Densho Digital Archive
Frank Abe Collection
Title: Dave Kawamoto Interview
Narrator: Dave Kawamoto
Interviewers: Frank Abe (primary); Frank Chin (secondary)
Location: Los Angeles, California
Date: August 1993
Densho ID: denshovh-kdave-01-0003

<Begin Segment 3>

FA: In Heart Mountain, Dave, when word of the draft and reinstitution of the draft came down, what was your first awareness of the Fair Play Committee and the draft resistance?

DK: Can you repeat the question?

FA: Sure. How did you first become aware of the draft resistance in Heart Mountain?

DK: I became first aware of the draft being instituted in the camps through the camp newsletter, or newspaper. And, well, before they instituted the draft, as you all know, we were classified 4-C as an "enemy alien." So that had to be clarified first, before they could classify us 1-A. So when I found out, I wrote to the draft board asking they straighten out my classification. But did you know that I never got a response from the draft board?

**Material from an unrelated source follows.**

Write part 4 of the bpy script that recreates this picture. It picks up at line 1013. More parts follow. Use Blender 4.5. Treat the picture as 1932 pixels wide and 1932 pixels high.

FA: So you didn't hear back from them, so how did that affect your feelings when you read in the Heart Mountain Sentinel that they were going to reinstitute the draft for the Nisei, and you had already tried to enlist?

DK: Well, that all the more soured me on enlisting voluntarily into the segregated service.

FA: Spell it out for me, Dave. Why did that sour you? Spell it out.

DK: Well, first we were evacuated without due process of law and held without trial, and now they want to draft us. I don't think that was right. I think they should have clarified our status before even attempting to draft us.

FA: So did you, when did you decide that you weren't going to obey this draft, or the idea of the draft from the government?

DK: Well, as soon as I heard the news, or read the news, I was determined not to go.

FA: Dave, why were you determined not to go?

DK: Because our status as a citizen was not clarified. I think if we're gonna go fight, we should have the right as any other citizen to be able to travel on your own wherever you want to go.

FC: When you were evacuated, did you feel you were being treated like a criminal?

DK: [Laughs] Oh, definitely. I was devastated when we were evacuated; we had to walk between the soldiers with their bayonets out. And here we are, only two luggage, and older people, there were more older people and young kids. And then they had the jeep with a mounted machine gun behind these soldiers, going back and forth on both sides. And we had to walk through that to get to the train.

FC: Were you wearing your luggage tags? Family tags?

DK: Family tags, yes.

FC: Would you describe those tags?

DK: Well, at that, the family tags at that time, I believe it had just a name. I don't recall if we were given a number yet.